I wish to add a hasty disclaimer – Life of Brian, a film by Monty Python, the celebrated British comedic group, is not a Christmas film in the conventional sense of having a Santa Claus, a horde of children in tousled hair awaiting their gifts or a miracle and much family-friendly cheer. Yes, it does feature Jesus Christ himself, it portrays the moment of his birth in all its magical, rousing glory; it portrays him delivering the Beatitudes to a crowd of listeners; there are a few "miracles" and there is even a Pontius Pilate and inevitably a crucifixion too. But this film is not the story of the Nativity but rather the mostly amusing and also heart-breaking story of a boy born on the very same moment as the Son of God.

It is ingenious and admirable to see how the troupe – Graham Chapman, John Cleese, Terry Jones, Michael Palin, Eric Idle and American emigrant Terry Gilliam – take that one simple idea, itself ripe for all sorts of comic misunderstanding, and develop it into a full-fledged story. It's rich not only with endlessly laughable farce and scalpel-sharp satire at the expense of false prophets and bogus religion, but also a sense of poignant tenderness that makes us root for the enduring protagonist – the hapless man pitted against the Establishment. That poetic quality of great storytelling, as described by Anton Chekhov, of "life as it is and life as it should be lived", had lingered prominently in the Pythons' imagination before as well, in those sketches of The Flying Circus, where murderous barbers dreamt of becoming romantic lumberjacks or humdrum chartered accountants nursed dreams of taming lions (or were they ant-eaters?) only to be confronted with a condescending officious figure played usually by Cleese.

But in this film, the pathetic situation at the crux of the story is even more timelessly resonant. Like in the finest of Chaplin's comedies or Gilliam's own Brazil – a man is rendered completely bereft of the choice to escape the overwhelming odds stacked against him. Brian, the titular simpleton, played with pitch-perfect bewilderment by Chapman, is an ordinary Roman-hating Jew trying to get by without much fuss and somehow win the affections of an enigmatic woman named Judith Iscariot. But the film keeps on plunging him into the most absurd situations that even gain the surreal quality of nightmares, if they weren't so immediately laughable – from centurions who teach him how to write "Romans Go Home" in schoolboy Latin to pompous anarchists who hate each other more fervently than the Romans, from a lisping and indecisive Pilate to being mistook for the Messiah himself.

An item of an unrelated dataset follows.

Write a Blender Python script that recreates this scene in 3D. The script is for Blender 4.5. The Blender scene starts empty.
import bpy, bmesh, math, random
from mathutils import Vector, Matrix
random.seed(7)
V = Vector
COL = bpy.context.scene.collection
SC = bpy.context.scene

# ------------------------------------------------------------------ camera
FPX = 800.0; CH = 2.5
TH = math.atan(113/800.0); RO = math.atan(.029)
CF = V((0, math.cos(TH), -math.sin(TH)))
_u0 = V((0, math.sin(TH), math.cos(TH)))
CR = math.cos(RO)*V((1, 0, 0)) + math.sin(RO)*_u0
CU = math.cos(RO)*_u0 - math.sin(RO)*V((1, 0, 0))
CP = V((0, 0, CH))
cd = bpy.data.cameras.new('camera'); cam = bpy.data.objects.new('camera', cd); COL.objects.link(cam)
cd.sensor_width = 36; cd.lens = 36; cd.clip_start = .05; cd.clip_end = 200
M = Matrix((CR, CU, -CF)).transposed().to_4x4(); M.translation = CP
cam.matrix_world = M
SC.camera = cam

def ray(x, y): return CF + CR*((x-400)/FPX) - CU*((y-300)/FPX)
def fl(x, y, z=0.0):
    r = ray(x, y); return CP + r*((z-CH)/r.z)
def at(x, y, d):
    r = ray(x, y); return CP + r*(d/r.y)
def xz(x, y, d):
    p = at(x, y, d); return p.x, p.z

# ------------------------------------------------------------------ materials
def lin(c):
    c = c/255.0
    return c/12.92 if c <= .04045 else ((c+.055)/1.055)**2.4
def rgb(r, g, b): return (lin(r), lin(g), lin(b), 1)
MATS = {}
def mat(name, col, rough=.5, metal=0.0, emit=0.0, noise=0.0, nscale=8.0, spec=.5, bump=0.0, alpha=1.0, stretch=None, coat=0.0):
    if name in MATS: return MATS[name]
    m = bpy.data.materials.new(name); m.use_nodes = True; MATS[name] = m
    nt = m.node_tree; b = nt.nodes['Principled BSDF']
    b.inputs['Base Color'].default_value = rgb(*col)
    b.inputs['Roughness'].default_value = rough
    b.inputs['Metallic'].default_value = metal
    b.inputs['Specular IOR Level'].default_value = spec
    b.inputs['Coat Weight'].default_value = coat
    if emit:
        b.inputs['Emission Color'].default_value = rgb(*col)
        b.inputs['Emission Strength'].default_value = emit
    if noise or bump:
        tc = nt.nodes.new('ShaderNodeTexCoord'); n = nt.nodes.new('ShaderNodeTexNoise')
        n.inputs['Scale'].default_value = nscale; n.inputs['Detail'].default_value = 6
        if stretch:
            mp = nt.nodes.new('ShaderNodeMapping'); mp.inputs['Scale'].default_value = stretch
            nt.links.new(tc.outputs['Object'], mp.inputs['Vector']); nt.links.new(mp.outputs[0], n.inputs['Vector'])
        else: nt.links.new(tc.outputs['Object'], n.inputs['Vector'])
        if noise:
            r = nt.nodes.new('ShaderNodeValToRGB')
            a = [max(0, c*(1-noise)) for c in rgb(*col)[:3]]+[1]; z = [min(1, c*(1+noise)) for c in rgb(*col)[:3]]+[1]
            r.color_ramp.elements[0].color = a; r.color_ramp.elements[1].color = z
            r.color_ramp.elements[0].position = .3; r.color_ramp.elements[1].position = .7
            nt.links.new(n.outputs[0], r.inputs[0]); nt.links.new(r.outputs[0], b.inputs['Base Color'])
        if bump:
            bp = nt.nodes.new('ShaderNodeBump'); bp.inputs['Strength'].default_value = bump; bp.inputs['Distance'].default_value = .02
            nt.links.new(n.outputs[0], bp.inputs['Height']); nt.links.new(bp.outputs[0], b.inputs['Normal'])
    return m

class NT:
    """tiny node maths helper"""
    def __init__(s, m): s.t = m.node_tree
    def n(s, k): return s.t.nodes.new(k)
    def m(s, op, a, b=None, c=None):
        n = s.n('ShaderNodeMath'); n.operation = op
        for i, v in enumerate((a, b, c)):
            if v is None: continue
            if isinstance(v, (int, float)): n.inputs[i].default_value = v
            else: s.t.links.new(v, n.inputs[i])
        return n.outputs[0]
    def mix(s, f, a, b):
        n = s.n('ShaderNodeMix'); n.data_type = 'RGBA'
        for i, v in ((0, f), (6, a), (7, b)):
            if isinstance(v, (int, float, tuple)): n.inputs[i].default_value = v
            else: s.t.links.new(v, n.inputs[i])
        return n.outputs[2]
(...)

It is all flawlessly orchestrated by the Pythons in brilliant form, with barely a punch-line or a gag out of place, also outrageously inventive (in one scene, Brian is rescued from almost certain death by a spaceship piloted by goggle-eyed aliens that seems to be passing by). As before in their sketches as well as the side-splitting medieval film parody The Holy Grail, the troupe also finds enough room between pointed digs at false prophets and bogus religion to skewer the contemporary political and cultural atmosphere of Britain of the 1970s. The forever quarrelling anarchists, for instance, mirror the many left-wing radical groups that had mushroomed in the same decade, their inability to find fault with their Roman masters finds its echoes in every post-colonial bastion and that horrifyingly hilarious gag about a man being stoned for saying Jehovah still serves as a wry lament on the nature of fanaticism still prevalent today. Every member plays a meleé of characters more whimsical and wonky than the other, with my favourites being Cleese playing the self-serving anarchist leader Reg, Eric Idle as a shopkeeper who believes that one should haggle convincingly enough and, of course, Michael Palin playing the said Pilate, forever at a loss to understand why should his own guards laugh at him.

What makes it, though, a memorable Christmas film for me? There are two reasons for that. One of the most popular accusations made against Life of Brian is that it mocks Christianity and thus, in effect, Jesus Christ himself. A proper and discerning viewing of the film, however, reveals that its intended target is not the Son of God, who appears here like a sole image of dignity and intelligence, no matter that the people listening to him confuse "meek" for "Greek", but rather the many people who pretend to be him and thus mislead and fool the masses into worshipping them. That, as well as the fact that the Pythons took uncanny care for accurate period detail and even shot the film in the same Tunisian sets as Franco Zeffirelli's Jesus of Nazareth, almost seems to be beckoning us to celebrate the moment rather than make fun of it.

In sharp relief to the many false prophets who stand and deliver their nonsensical monologues to spectators equally bewildered as us, Brian almost seems like a noble saviour. He advises his multitudes of almost obsessed followers not to believe in anyone and that they are all individuals. The tragedy of the film seems to be how this reasonable man is the one who has to be sacrificed by sheer accident simply to keep the illusion of his being the Messiah intact. As Eric Idle starts singing the rousingly hopeful Always Look On The Bright Side Of Life, however, encouraging Brian and his other fellow sufferers doomed to their fate to join in and accept the circumstances with an English stiff-upper-lip, we are given an enduring and everlasting message for Christmas – to keep our chins up and wear our brightest smiles to bid farewell to a year of disappointment and wish for a good year with unblemished hope.